Album matriciel publié en avril 1998, "Discouraged Ones" marque un tournant dans la carrière de Katatonia et ce, pour plusieurs raisons. Abonnés depuis leurs premiers balbutiements aux Studios Unisound de leur copains Dan Swanö, les Suédois décident cette fois-ci de s'enfermer dans le temple du Death scandinave, aux Sunlight Studios, l'antre de Tomas Skogsberg qui a produit tant de grands disques du genre. En résulte un son plus granuleux, plus professionnel sans doute aussi, quand bien même les enregistrements avec Swanö aux manettes vibraient d'un feeling maladroit peut-être mais surtout unique et lugubre.
Professionnel, ce troisième opus démontre que Katatonia l'est devenu, oeuvre adulte débarrassée des pseudonymes (Anders Nyström ne se fait ainsi plus appeler Blakkheim), du logo illisible, autant d'oripeaux d'une identité extrême qui tend peu à peu à s'effacer.
Symbole de cette maturité enfin acquise, Jonas a eu la bonne idée d'en finir avec le chant d'outre-tombe qui ne lui correspondait pas du tout pour privilégier une voix claire, fragile et souffreteuse, celle qui fera tant pour le succès du groupe au point de les confondre. C'est l'un des deux principaux changements initiés par "Discouraged Ones". Notons d'ailleurs au passage que les pistes de chant ont été produites par Mikael Akerfeldt d'Opeth (mais est-il besoin de le préciser ?), confirmant le soin apporté à celles-ci.
Le second changement réside dans cette écriture épurée au format plus resserré, laissant de côté les longs titres. En quelques années, les Suédois ont appris à composer de vraies chansons, dynamiques sinon accessibles. Toujours irriguées par les lignes de guitare d'Anders Nyström, obsédantes et elles aussi, au même titre que le chant de Jonas, reconnaissables entre mille, ces nouvelles compositions se révèlent imparables, hymnes mélancoliques d'une sinistre beauté dont 'Deadhouse', 'Last Resort', 'Cold Ways' ou 'I Break' sont quelques uns des plus réussis.

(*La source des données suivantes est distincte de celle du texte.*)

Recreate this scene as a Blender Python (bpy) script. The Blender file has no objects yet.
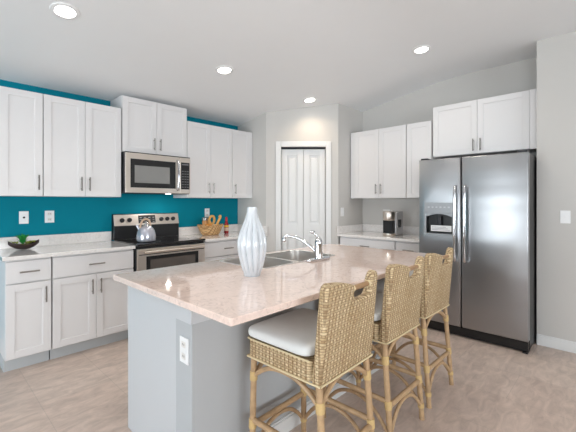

Au black doomy des débuts, Katatonia commence alors à dériver vers une musique plus atmosphérique bien que toujours aussi glaciale et toujours aussi personnelle, qualité dont les Suédois ne se sont jamais départis, sachant évoluer avec naturel et non au gré des modes contrairement à d'autres groupes aux racines similaires. L'année suivante, "Tonight's Decision" confirmera magistralement cette évolution.